Second, another extended line of official practice maintains that individuals whose diplomatic functions are secret do not qualify as public ministers. President Zachary Taylor, for example, independently appointed A. Dudley Mann as a confidential agent to Hungary in 1849. During the Civil War, President Lincoln sent secret agents to England to negotiate war-related matters with the British. And Woodrow Wilson dispatched John Lind as a confidential agent to Mexico in 1913. This practice once again aligned with traditional European understandings, which held that the category of public ministers excludes individuals whose roles are known to receiving governments but hidden from the public at large.
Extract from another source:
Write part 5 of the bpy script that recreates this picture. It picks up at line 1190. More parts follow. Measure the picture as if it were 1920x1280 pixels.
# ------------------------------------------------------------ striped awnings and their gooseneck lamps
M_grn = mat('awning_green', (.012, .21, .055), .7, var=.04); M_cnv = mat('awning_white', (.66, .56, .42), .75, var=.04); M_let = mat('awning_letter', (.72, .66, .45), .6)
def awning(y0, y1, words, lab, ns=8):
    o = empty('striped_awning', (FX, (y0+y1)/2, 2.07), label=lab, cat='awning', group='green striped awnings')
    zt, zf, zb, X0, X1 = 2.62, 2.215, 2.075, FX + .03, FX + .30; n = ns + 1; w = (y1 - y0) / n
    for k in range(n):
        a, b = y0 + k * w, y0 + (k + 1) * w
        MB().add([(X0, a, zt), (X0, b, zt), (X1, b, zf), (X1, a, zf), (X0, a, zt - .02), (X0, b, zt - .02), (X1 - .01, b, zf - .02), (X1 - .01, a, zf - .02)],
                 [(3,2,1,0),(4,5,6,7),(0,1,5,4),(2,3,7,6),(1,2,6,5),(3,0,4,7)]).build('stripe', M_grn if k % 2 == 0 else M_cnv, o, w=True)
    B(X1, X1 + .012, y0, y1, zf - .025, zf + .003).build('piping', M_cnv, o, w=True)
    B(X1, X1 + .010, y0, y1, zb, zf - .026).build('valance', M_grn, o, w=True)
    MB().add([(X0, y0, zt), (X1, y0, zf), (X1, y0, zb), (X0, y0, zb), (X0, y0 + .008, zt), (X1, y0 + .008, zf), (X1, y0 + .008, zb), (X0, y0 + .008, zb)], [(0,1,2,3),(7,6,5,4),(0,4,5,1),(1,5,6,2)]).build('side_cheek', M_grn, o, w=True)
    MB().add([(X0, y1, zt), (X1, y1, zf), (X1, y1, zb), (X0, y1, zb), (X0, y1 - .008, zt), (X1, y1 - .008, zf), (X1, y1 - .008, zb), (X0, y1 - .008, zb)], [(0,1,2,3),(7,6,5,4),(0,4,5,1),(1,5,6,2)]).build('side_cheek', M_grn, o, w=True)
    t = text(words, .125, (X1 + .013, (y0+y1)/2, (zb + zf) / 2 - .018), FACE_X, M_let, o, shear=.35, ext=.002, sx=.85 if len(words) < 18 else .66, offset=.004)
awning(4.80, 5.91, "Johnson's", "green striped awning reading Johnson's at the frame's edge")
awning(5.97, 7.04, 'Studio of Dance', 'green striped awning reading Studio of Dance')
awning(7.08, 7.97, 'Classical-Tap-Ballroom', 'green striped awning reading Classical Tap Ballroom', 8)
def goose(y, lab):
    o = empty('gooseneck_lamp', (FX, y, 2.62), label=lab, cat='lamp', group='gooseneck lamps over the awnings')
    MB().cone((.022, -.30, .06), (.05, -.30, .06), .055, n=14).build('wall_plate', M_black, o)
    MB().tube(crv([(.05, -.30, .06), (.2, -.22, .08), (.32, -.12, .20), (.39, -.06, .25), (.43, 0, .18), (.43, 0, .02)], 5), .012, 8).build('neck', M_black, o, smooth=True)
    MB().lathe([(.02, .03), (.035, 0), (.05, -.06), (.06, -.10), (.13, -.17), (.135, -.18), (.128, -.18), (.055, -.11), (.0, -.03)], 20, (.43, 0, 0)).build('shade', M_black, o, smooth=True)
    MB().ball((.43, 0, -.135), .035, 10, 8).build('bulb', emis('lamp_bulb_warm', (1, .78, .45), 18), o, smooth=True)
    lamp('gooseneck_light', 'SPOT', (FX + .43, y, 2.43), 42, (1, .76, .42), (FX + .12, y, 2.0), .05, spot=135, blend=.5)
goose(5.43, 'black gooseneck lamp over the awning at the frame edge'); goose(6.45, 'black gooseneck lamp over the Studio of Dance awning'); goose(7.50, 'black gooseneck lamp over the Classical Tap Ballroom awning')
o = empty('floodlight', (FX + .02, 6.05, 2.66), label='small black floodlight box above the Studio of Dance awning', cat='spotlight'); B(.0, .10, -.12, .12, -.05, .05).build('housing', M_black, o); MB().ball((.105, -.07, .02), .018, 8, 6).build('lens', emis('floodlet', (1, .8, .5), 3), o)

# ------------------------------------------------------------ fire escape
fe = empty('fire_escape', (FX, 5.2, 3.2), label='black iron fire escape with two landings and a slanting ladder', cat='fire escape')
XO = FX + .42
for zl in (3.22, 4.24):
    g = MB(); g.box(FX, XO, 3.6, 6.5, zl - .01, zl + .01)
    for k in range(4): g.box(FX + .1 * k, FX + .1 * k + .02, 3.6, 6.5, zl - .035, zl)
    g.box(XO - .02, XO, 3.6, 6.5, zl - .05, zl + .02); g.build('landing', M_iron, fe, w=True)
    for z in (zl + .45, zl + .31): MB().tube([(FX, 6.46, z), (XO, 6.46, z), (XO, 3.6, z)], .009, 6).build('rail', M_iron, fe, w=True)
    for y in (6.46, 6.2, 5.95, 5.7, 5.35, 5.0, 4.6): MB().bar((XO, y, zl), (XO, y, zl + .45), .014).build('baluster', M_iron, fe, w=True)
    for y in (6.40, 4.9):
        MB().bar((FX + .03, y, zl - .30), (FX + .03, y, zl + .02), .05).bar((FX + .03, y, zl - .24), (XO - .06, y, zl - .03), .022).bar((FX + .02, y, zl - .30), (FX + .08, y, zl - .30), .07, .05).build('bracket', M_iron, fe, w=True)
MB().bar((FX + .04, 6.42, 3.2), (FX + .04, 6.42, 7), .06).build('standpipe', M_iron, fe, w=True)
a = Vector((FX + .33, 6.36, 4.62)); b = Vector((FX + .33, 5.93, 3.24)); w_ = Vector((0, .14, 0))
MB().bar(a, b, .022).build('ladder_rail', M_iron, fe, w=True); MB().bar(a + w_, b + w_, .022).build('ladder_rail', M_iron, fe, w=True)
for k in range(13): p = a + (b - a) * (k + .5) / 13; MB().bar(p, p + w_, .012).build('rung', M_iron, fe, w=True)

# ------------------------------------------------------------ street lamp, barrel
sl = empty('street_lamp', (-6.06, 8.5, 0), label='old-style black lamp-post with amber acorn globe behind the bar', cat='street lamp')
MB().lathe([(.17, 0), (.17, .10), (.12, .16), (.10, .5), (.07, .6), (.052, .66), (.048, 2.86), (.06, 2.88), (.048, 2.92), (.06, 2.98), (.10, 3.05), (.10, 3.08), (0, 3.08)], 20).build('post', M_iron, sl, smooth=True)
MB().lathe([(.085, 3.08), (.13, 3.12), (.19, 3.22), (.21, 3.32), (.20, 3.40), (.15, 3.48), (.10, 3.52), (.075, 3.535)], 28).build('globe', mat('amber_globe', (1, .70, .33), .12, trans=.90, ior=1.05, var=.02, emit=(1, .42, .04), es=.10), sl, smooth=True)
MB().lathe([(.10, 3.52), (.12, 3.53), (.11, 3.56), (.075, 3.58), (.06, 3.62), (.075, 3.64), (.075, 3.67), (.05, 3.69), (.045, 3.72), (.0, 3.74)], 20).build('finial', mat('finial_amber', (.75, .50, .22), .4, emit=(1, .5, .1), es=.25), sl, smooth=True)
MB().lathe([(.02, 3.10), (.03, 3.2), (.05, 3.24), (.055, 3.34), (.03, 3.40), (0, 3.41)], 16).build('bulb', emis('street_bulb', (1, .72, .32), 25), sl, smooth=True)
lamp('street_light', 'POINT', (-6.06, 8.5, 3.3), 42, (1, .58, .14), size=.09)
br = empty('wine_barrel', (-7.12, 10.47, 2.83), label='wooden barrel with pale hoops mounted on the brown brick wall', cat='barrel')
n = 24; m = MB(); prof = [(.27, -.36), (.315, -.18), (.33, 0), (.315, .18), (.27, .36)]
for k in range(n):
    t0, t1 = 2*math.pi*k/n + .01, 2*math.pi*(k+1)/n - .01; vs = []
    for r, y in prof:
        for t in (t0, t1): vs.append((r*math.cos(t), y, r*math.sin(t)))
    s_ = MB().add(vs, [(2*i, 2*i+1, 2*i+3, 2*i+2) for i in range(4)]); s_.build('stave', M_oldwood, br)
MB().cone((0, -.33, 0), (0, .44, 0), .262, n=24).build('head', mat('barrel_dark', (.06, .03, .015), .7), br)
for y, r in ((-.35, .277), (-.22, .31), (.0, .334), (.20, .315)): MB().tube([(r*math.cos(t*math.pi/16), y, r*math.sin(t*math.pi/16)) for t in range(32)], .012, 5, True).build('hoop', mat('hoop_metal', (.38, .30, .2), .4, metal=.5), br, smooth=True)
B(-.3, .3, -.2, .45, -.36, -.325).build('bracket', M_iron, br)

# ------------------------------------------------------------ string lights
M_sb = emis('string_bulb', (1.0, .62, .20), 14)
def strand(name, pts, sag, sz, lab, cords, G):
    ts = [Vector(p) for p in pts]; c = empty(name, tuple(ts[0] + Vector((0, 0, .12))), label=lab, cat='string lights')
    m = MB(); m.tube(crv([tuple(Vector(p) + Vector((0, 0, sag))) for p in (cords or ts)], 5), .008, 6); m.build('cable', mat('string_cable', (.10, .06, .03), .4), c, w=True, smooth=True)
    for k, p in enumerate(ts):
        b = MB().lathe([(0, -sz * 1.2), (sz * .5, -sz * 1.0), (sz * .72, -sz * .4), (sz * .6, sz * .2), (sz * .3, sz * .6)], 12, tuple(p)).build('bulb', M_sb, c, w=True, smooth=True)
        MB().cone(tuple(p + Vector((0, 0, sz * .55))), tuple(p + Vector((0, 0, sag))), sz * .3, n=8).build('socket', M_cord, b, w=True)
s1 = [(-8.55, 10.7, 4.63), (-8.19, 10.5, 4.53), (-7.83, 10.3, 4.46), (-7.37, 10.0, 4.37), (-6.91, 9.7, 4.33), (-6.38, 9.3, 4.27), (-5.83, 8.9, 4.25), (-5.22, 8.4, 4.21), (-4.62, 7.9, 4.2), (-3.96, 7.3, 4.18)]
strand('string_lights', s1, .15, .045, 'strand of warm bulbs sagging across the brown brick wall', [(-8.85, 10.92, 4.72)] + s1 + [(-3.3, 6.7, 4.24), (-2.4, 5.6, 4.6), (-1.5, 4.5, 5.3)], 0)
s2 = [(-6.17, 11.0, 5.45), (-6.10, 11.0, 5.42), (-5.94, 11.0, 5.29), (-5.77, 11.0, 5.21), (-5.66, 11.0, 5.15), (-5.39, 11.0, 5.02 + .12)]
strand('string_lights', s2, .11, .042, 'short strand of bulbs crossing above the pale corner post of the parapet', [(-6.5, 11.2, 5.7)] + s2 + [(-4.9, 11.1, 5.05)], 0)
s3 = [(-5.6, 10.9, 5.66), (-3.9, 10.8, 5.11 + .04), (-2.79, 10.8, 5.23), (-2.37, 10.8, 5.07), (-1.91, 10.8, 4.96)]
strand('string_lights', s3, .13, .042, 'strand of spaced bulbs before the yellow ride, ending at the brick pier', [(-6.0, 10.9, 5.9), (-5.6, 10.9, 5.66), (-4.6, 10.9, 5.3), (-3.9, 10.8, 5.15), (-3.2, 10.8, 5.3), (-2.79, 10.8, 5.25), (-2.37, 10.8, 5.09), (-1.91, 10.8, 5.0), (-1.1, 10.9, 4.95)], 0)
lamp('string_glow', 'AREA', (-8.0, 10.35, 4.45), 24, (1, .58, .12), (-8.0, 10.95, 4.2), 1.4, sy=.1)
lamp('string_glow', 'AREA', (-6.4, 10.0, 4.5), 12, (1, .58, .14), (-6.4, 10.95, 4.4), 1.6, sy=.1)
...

Even opponents of unilateral appointments accepted this practice. For example, in 1831, Sen. Littleton Waller Tazewell criticized President Andrew Jackson’s decision to independently appoint agents to negotiate a treaty of navigation and commerce with the Ottoman Empire, but the senator also acknowledged “the power of the President to appoint secret agents when and how he pleases” (emphasis added). The effect in Giuliani’s case seems straightforward: Insofar as his initial contacts with Ukrainian officials were confidential at the time, Giuliani was not acting as a public minister.
Finally, ad hoc diplomatic agents do not qualify as public ministers insofar as the position they occupy is not an “office”—which the Supreme Court has defined as “a public station” or “employment” that is “conferred by the appointment of government” and “embraces the ideas of tenure, duration, emolument, and duties.” As I have argued elsewhere, substantial evidence suggests that the Framers conceived of many special envoys, treaty negotiators and other types of ad hoc diplomats as public ministers and “Officers of the United States”—even when the position in question was temporary and created for the completion of a single task. But modern practice no longer reflects the original understanding. As the Justice Department’s Office of Legal Counsel explained in 2007, a position “‘summoned into existence only for specific temporary purposes’” does not qualify as an “office” in the modern constitutional sense. Thus, to the extent that Giuliani’s responsibilities were temporary and ad hoc, it is quite likely that he did not hold an office of any kind.
Giuliani’s role in the Ukraine controversy raises plenty of serious legal questions about both his actions and those of President Trump. But the legality of Giuliani’s involvement under the Appointments Clause is not among them.